All of Embodiments are described such that the internal layer in the first body includes the high-frequency signal wiring, and the internal layer in the second body surrounding the periphery of the first body includes the DC wiring or the like, but the flexible substrates are not limited to this usage. In other words, the first body may include DC wiring, whereas the second body may include signal wiring. Depending on the number or usage of electric signals to be used, and frequencies to be used in an optical transmission module or a device, signal wiring and other wiring may be allocated appropriately, and there is no obstacle to include signal wiring other than the DC wiring. Moreover, the profile of the first body is described as a rectangular shape, but will not have any problem even if it employs a shape other than the rectangular shape.
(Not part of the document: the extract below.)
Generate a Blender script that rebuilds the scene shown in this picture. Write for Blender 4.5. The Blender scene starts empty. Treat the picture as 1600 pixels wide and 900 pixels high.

The shape of the second body is not limited to a square-U shape, a U shape, or an inverted-L shape, but may be any shape as far as the flexible substrate can be easily soldered to both surfaces of a module, a device, or the like with the second body folded back unsharply along the longitudinal direction of the flexible substrate viewed on the whole.
As described in details, according to the flexible substrate in the present invention, it is possible to provide a flexible substrate that attains a compact folded-up structure with high reliability, and is prevented from causing displacement of electrodes in a soldered joint portion or deformation or damage of the joint portion, which otherwise may occur during the work of mounting the flexible substrate.
INDUSTRIAL APPLICABILITY
The present invention is applicable to an optical communication system. In particular, the present invention is applicable to an optical transmission module of an optical communication system.